Semiconductor manufacturing has some similarities with aircraft engine manufacturing. In both cases, it can be extremely difficult and time consuming to go from understanding the science and being able to build a prototype in the lab to having a viable manufacturing process for mass production. Both cases involve many cycles of trial and error and refinement. A good example from aircraft engine manufacturing would be the single-crystal engine blades, where even after successful prototypes can be made in labs, it still takes many years to develop a mass manufacturing process that can produce acceptable yields. Semiconductor manufacturers face the exact same issue, which is how to refine the manufacturing process so that the yields are commercially viable. It is no coincidence that while China has managed to catch up to the rest of the world in so many different fields, aero engines and semiconductors are the two main fields that China is still lagging behind in.
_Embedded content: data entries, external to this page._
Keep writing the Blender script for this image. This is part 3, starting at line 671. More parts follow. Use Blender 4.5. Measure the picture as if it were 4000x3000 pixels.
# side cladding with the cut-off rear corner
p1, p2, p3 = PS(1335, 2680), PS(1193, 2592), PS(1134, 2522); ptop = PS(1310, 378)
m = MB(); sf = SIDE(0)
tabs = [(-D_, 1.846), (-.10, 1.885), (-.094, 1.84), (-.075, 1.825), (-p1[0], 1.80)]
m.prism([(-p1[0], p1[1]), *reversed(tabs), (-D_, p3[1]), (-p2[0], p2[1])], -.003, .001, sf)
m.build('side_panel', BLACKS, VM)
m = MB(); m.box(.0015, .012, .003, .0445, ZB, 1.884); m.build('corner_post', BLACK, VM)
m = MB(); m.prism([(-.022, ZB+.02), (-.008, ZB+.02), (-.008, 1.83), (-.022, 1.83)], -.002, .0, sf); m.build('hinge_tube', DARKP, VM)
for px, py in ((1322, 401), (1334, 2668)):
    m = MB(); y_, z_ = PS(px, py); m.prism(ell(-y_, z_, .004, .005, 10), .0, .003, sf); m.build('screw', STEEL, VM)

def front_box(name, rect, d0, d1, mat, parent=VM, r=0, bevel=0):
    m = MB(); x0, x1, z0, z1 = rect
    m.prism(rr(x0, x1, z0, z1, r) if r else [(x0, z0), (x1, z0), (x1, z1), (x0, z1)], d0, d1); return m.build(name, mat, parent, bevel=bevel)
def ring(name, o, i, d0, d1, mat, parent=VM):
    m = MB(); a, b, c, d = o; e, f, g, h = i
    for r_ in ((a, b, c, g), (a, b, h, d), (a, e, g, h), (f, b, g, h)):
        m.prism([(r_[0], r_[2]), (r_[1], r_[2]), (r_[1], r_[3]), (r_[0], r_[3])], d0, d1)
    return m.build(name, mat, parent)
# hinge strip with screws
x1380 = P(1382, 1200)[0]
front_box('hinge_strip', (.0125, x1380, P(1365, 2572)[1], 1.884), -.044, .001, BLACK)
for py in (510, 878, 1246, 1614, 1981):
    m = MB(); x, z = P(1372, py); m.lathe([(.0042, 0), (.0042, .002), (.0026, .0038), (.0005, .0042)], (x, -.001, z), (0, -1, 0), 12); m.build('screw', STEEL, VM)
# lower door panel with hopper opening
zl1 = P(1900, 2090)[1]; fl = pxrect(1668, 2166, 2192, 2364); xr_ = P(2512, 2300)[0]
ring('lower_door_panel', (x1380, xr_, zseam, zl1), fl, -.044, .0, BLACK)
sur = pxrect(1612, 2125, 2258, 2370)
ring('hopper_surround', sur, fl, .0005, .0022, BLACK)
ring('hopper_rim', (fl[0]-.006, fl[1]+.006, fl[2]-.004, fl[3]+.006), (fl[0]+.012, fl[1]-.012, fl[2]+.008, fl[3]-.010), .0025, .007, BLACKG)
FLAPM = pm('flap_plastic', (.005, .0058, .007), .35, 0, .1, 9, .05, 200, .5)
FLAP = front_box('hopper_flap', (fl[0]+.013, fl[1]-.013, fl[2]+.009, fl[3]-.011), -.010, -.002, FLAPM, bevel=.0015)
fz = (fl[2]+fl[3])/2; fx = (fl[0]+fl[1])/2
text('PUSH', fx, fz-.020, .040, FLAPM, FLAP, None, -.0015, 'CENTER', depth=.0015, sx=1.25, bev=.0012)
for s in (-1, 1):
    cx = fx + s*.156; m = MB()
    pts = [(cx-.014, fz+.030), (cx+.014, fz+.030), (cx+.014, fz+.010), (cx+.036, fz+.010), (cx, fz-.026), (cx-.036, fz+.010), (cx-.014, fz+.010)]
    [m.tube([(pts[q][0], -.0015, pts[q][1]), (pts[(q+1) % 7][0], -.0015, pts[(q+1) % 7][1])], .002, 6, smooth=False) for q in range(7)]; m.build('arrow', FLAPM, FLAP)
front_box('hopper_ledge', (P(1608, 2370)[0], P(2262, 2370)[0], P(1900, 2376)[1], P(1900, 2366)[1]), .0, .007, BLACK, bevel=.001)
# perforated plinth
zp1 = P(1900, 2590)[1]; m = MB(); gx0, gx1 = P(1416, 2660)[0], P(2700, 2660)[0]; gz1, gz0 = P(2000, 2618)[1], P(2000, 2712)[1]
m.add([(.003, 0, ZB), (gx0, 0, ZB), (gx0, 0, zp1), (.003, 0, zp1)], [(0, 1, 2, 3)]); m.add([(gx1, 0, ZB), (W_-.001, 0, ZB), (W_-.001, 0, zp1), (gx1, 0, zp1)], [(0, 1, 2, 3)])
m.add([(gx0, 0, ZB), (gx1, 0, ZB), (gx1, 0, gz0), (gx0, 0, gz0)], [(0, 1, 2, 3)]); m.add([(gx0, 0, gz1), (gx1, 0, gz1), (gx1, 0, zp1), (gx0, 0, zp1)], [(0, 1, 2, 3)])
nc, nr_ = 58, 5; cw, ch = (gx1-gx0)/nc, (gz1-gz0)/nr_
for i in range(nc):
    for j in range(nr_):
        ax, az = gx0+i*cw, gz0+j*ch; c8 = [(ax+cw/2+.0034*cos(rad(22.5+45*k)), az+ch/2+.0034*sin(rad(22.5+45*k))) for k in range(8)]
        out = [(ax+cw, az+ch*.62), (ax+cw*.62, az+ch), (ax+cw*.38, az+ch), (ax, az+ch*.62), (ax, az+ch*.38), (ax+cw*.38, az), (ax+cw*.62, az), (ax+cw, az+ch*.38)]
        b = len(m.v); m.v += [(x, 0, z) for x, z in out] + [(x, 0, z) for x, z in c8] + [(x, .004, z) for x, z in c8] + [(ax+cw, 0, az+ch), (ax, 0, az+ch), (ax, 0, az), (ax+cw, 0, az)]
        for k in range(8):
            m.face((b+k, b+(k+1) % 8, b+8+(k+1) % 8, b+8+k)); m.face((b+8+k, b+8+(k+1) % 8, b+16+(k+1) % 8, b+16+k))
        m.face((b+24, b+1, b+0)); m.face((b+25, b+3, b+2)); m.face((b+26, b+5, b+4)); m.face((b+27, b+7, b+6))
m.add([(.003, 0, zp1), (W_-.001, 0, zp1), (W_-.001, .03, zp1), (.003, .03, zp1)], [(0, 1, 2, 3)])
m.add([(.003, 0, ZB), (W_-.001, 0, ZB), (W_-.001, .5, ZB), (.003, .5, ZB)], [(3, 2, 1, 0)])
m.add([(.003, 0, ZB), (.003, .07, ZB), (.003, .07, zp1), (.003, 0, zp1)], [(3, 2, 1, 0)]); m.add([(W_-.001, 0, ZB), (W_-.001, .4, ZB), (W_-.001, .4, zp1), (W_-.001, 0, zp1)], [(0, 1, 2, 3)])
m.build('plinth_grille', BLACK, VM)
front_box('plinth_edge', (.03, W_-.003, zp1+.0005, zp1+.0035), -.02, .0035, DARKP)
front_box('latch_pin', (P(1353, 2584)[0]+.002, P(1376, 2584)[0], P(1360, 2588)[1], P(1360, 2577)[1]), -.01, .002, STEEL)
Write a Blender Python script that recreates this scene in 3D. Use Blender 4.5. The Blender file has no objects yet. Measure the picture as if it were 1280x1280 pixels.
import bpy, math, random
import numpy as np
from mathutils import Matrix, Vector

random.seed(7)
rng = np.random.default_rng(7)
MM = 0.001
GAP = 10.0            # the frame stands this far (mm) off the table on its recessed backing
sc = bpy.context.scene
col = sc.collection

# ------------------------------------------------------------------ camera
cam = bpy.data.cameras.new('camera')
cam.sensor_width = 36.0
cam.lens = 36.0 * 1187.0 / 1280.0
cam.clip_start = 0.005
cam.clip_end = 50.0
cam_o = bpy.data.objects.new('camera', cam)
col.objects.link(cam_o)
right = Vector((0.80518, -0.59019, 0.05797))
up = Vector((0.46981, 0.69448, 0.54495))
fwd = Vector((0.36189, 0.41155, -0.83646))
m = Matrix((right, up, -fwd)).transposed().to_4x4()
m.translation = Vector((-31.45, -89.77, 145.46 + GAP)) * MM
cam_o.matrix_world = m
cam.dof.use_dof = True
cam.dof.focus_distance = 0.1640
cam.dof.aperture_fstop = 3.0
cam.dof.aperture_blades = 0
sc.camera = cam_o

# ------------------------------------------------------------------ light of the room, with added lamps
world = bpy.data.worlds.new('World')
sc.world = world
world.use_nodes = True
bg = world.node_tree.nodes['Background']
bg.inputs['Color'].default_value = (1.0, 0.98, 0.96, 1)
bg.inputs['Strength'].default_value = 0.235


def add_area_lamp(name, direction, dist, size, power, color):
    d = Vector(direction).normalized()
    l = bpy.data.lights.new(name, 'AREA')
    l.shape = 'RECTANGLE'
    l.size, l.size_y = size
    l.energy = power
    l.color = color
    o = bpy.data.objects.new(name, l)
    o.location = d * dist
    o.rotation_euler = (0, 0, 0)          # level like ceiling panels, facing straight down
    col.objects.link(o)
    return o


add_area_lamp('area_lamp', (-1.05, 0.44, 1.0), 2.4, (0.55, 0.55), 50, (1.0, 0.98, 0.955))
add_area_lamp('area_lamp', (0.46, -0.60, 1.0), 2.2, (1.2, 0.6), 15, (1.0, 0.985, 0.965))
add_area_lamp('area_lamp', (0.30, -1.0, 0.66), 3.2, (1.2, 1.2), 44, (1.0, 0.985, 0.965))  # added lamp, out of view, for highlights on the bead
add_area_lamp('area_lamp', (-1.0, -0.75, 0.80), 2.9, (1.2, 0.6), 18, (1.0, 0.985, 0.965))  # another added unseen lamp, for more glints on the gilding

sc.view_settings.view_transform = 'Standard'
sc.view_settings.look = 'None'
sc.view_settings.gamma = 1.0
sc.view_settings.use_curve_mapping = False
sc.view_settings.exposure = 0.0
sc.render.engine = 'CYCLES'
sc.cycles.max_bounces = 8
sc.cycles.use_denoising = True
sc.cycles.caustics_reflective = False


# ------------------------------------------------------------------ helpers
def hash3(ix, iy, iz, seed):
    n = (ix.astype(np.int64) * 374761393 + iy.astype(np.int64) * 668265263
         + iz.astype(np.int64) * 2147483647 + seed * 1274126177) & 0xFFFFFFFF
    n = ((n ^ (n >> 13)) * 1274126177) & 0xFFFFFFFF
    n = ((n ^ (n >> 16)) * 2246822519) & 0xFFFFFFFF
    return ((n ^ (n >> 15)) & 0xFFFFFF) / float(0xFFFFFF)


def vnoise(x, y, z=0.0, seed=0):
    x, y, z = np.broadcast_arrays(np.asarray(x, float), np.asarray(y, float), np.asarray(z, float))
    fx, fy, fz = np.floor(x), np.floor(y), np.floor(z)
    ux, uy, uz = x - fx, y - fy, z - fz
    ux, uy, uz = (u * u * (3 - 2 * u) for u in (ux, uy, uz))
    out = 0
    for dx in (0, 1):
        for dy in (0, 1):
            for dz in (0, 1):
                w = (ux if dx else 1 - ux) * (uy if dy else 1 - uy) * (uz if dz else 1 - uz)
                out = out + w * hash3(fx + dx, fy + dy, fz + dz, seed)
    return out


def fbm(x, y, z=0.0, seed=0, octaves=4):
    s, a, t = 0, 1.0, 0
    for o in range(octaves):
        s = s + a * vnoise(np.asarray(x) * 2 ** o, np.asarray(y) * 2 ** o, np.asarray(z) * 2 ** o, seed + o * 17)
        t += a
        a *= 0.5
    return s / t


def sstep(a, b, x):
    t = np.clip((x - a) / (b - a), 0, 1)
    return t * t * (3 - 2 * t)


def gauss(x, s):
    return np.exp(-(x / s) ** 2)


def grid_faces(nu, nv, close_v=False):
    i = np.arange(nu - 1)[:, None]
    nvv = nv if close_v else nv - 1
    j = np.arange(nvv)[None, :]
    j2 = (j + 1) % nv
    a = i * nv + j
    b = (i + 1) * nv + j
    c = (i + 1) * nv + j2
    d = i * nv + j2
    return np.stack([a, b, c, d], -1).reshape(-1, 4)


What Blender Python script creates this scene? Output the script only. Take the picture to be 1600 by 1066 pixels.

Your analogy can literally apply to any manufacturing process. If you took a operations management course, you would know throughput matters for making anything. Whether it's gas turbines or semiconductors or shoes.
These two industries have very little in common. One is based around advanced metallurgy. Another is dependent on perfecting the physics behind light and lasers.
China has much more talent in the latter than metallurgy. And is in fact leading in the area of high powered lasers which is the backbone of lithography machines.
So you are wrong. Simple analogies without in depth analysis tells us nothing.
Also consider this, gas turbine blades are exposed to a lot more different variables than making semiconductors. Heat, pressure, rotational forces, metallurgy, casting process temperatures, etc.
Lithography is done in a vacuum. There aren't as many variables which affect product performance or yield. So it takes less time to perfect.